Deeply Learning 1: Dropout Implementation from scratch

I am starting this series of blog posts to just jot down my learnings as I revisit the concepts of Deep Learning. This is just a fun way to keep learning, and committing a few posts per week to my blog. Just to start with, I’ll implement a simple dropout layer from scratch and compare it with the PyTorch implementation.

Deeply Learning 1: Dropout Implementation from scratch

Dropout is one of the most effective regularization technniques used in Deep Learning with very simple implementation. Let’s understand how it works and then implement it from scratch.

The Core Idea

During training, we randomly drop (zero out) neurons of a layer with probability $p$ (dropout probability). The remaining neurons are scaled by the inverse of the dropout probability $1-p$ to keep the expected output the same as if the layer had not been dropped out.
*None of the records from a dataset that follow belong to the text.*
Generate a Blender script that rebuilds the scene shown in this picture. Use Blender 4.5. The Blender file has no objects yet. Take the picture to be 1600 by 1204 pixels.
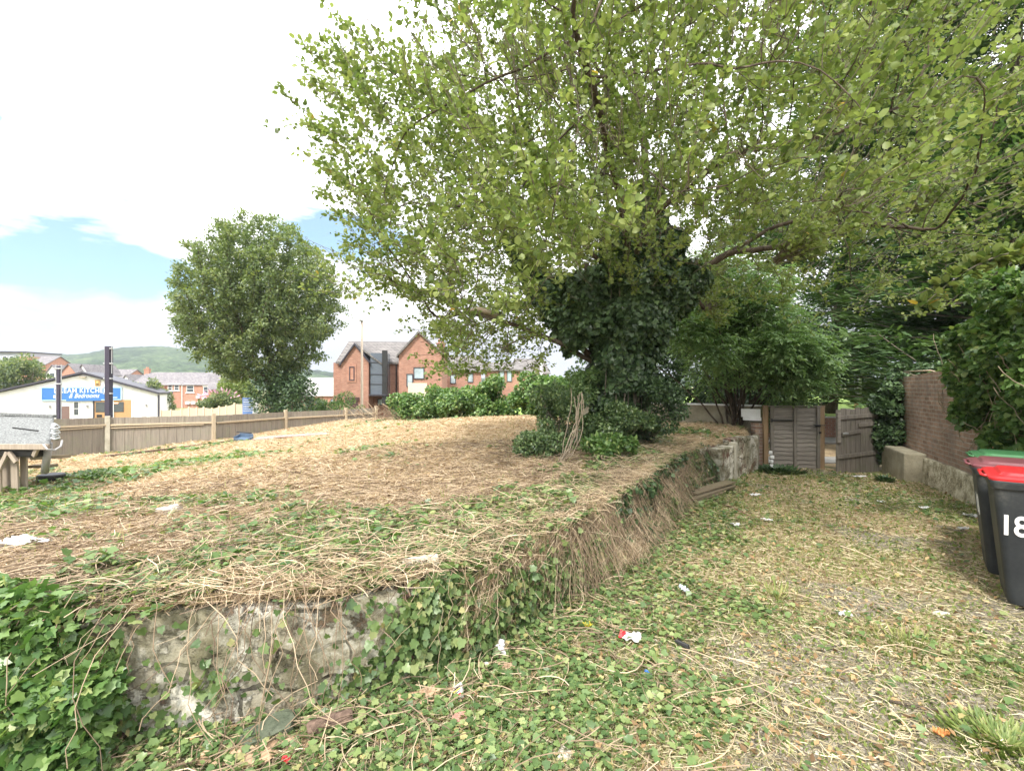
import bpy, bmesh, math, random
import numpy as np
from mathutils import Vector, Matrix, Quaternion
R = math.radians
rng = np.random.default_rng(7)
random.seed(7)
SC = bpy.context.scene
COL = SC.collection

# ---------------------------------------------------------------- camera
CAMZ = 1.6; FPX = 733.0
cam = bpy.data.cameras.new("camera"); camo = bpy.data.objects.new("camera", cam); COL.objects.link(camo)
camo.location = (0, 0, CAMZ); camo.rotation_euler = (R(90), 0, 0)
cam.sensor_width = 36; cam.lens = 36 * FPX / 1600; cam.clip_start = 0.05; cam.clip_end = 6000
SC.camera = camo
def at(px, py, d):
    return np.array([(px - 800) / FPX * d, d, CAMZ - (py - 602) / FPX * d])

# ---------------------------------------------------------------- sky, sun, exposure
SUN_EL, SUN_AZ = 50, 205          # azimuth clockwise from +Y: the sun stands behind the camera, a little to the left
w = bpy.data.worlds.new("World"); SC.world = w; w.use_nodes = True
nt = w.node_tree; nt.nodes.clear()
def N(nt, typ, **kw):
    n = nt.nodes.new(typ)
    for k, v in kw.items():
        if k in n.inputs: n.inputs[k].default_value = v
        else: setattr(n, k, v)
    return n
def mth(nt, op, a, b=None, c=None, clamp=False):
    n = nt.nodes.new('ShaderNodeMath'); n.operation = op; n.use_clamp = clamp
    for i, v in enumerate((a, b, c)):
        if v is None: continue
        if hasattr(v, 'links'): nt.links.new(v, n.inputs[i])
        else: n.inputs[i].default_value = v
    return n.outputs[0]
def ramp(nt, fac, stops, interp='LINEAR'):
    n = nt.nodes.new('ShaderNodeValToRGB'); cr = n.color_ramp; cr.interpolation = interp
    while len(cr.elements) < len(stops): cr.elements.new(0.5)
    for e, (p, c) in zip(cr.elements, stops):
        e.position = p; e.color = (c[0], c[1], c[2], 1) if not isinstance(c, (int, float)) else (c, c, c, 1)
    nt.links.new(fac, n.inputs[0]); return n.outputs[0]
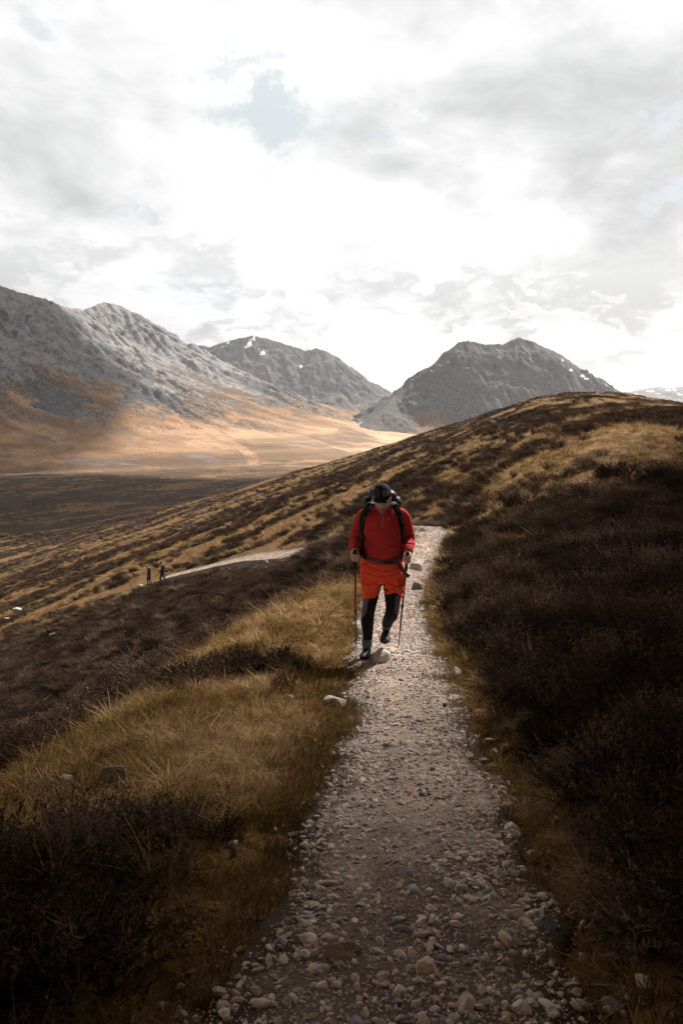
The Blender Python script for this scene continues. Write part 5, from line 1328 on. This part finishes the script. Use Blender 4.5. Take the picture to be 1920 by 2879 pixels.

\[\begin{align} \mathbb{E}[\text{output}] &= \mathbb{E}\left[\frac{x \cdot \text{mask}}{1-p}\right] \\ &= \frac{x \cdot \mathbb{E}[\text{mask}]}{1-p} \\ &= \frac{x \cdot (1-p)}{1-p} \\ &= x \end{align}\]

Why does it work?

Co-Adaptation of Features

It forces the network to learn more robust and generalizable representations. Dropping units at random forces the network to avoid relying on any small set of neurons; representations become more distributed and redundant.

Ensemble View

With independent dropout masks, the network becomes an ensemble of all the sub-networks that can be formed by dropping out different neurons and averaging their outputs. This leads to a more robust and generalizable model.

Implementation

During training, we scale the activations of the remaining units by the inverse of the dropout probability $1-p$, while during inference, we do nothing.

import torch
import torch.nn as nn

class DropoutFromScratch(nn.Module):
  def __init__(self, p: float = 0.5, inplace: bool = False):
    super().__init__()
    self.p = p
    self.inplace = inplace

  def forward(self, input: torch.Tensor) -> torch.Tensor:
    if not self.training or self.p == 0:
      return input

    keep_prob = 1 - self.p    
    mask = (torch.rand_like(input) < keep_prob).float().to(input.device)


    if self.inplace:
      input.mul_(mask).div_(keep_prob)
      return input
    else:
      return input * mask / keep_prob

input = torch.ones(1000, 100)
dropout = DropoutFromScratch(p=0.5)
dropout.train()
output = dropout(input)
torch_dropout = nn.Dropout(p=0.5)
torch_dropout.train()
output_torch = torch_dropout(input)

print('Stats of output from DropoutFromScratch:')
print(f'Mean: {output.mean()}, Std: {output.std()}')
print('Stats of output from PyTorch Dropout:')
print(f'Mean: {output_torch.mean()}, Std: {output_torch.std()}')

Stats of output from DropoutFromScratch:
Mean: 0.9994800090789795, Std: 1.0000048875808716
Stats of output from PyTorch Dropout:
Mean: 0.9958199858665466, Std: 0.9999962449073792

Key Takeaways

• Dropout is a simple and effective regularization technique that helps prevent overfitting by randomly dropping out neurons during training.
• It only affects the training process and does not change the inference process.
• New random masks are generated for each forward pass.